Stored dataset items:
================

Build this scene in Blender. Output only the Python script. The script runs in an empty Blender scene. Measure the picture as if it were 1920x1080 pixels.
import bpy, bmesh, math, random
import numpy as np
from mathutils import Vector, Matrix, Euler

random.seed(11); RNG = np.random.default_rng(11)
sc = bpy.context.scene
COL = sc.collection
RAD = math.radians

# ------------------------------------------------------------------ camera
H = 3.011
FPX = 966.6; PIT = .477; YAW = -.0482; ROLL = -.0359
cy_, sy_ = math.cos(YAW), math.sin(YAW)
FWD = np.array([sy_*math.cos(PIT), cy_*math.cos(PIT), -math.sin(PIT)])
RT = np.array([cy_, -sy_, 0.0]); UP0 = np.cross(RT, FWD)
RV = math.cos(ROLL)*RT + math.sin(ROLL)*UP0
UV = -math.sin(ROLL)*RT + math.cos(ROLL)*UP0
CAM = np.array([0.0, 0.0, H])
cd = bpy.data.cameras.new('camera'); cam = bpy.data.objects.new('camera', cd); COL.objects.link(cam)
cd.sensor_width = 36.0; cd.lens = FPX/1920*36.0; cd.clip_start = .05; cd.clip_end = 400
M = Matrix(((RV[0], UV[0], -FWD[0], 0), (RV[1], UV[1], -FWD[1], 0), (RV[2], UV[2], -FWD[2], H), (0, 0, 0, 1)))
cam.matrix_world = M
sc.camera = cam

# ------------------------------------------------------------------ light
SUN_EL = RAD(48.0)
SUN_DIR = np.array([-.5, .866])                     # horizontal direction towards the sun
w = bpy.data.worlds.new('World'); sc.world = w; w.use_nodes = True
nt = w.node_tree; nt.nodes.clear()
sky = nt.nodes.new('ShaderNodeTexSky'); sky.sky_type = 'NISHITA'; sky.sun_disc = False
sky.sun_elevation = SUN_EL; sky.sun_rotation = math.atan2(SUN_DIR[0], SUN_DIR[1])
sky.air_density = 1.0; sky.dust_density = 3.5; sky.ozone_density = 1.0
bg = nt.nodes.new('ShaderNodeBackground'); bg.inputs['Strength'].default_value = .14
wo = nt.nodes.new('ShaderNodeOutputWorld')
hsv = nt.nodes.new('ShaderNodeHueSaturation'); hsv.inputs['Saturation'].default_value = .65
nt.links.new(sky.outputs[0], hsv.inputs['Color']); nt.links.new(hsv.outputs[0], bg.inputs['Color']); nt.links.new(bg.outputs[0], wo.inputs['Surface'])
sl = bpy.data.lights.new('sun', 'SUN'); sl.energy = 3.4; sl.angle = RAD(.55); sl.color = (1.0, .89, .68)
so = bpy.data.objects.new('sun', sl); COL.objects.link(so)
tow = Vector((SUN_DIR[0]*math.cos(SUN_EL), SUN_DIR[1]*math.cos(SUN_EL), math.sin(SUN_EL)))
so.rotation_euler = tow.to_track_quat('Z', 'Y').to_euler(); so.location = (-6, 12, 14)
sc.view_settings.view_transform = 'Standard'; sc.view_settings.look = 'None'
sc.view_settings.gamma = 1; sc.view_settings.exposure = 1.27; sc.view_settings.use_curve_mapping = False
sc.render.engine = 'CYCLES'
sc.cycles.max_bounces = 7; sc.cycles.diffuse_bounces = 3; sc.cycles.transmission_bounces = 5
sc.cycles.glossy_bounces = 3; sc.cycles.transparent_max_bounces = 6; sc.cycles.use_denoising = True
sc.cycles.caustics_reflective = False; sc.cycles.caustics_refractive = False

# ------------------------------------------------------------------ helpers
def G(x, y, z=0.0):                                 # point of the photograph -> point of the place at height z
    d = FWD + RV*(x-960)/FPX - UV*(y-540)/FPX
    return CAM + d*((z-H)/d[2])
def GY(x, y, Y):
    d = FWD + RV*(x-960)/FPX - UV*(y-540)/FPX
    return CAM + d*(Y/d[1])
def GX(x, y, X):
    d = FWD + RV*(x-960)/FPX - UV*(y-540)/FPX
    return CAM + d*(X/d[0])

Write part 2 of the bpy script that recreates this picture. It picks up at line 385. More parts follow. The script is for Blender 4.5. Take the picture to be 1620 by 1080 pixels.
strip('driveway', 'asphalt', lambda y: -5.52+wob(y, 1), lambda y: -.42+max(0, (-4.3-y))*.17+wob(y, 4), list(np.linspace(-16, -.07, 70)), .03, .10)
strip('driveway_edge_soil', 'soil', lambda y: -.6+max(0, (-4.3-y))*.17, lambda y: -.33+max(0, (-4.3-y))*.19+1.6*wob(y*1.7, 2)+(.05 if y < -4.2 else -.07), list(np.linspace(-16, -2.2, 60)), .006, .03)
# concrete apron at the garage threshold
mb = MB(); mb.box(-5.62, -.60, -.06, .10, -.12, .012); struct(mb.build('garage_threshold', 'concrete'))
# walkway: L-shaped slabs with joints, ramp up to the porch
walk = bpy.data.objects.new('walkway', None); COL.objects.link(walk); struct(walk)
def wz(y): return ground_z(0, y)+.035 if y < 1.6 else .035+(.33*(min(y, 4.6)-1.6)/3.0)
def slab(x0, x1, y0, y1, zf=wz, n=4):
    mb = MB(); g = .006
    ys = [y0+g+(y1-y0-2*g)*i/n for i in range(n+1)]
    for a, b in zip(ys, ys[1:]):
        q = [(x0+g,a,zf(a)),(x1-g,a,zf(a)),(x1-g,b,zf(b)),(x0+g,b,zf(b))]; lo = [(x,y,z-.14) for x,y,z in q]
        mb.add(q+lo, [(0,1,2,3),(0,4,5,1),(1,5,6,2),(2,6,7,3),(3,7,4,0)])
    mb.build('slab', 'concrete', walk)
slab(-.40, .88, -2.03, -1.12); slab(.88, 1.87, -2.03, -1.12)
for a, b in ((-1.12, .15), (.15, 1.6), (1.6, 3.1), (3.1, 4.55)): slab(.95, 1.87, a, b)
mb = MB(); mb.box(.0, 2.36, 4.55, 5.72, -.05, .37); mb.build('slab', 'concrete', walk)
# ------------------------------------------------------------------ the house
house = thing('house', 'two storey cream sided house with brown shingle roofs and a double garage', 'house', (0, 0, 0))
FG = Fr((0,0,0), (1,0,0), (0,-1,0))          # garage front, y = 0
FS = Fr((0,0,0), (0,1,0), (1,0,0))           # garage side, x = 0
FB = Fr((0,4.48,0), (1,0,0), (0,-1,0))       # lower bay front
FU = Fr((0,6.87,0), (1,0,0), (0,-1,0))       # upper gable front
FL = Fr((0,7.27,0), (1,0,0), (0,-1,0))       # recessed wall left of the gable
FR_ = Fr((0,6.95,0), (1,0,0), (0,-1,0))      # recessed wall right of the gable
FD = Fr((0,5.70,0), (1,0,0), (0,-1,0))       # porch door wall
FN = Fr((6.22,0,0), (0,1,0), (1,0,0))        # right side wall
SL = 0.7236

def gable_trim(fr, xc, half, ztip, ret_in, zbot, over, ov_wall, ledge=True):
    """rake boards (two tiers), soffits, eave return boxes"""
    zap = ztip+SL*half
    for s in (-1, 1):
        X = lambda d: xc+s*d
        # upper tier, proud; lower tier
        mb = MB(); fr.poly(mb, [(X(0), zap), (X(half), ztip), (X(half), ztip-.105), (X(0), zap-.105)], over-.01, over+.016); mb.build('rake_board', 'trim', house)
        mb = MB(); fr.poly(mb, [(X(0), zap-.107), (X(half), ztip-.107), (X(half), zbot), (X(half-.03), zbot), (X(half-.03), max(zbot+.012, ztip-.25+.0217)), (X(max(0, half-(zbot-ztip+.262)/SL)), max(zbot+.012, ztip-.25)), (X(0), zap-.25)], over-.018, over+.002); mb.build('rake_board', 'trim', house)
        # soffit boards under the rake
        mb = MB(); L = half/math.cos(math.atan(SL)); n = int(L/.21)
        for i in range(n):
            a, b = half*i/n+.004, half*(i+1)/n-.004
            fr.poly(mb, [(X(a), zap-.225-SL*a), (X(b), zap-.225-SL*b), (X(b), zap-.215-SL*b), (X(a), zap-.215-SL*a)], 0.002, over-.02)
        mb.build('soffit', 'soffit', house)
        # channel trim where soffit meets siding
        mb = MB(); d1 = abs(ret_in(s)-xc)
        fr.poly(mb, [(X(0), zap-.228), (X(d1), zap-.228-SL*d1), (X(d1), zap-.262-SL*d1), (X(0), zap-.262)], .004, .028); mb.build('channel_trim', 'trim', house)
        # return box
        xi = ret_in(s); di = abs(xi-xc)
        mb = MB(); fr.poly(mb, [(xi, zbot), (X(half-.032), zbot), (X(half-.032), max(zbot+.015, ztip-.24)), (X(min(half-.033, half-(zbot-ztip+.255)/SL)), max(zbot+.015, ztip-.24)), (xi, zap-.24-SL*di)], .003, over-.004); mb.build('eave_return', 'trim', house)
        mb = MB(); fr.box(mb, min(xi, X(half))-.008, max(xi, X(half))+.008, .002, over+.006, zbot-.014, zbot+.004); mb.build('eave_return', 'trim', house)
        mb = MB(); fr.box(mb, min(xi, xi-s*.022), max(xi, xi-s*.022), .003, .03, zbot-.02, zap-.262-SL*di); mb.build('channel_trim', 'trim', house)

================

* _TASK DESCRIPTION_:
From the listing, copy every line where the string "scene" appears.

* _PROBLEM SOLUTION_:
Build this scene in Blender. Output only the Python script. The script runs in an empty Blender scene. Measure the picture as if it were 1920x1080 pixels.
sc = bpy.context.scene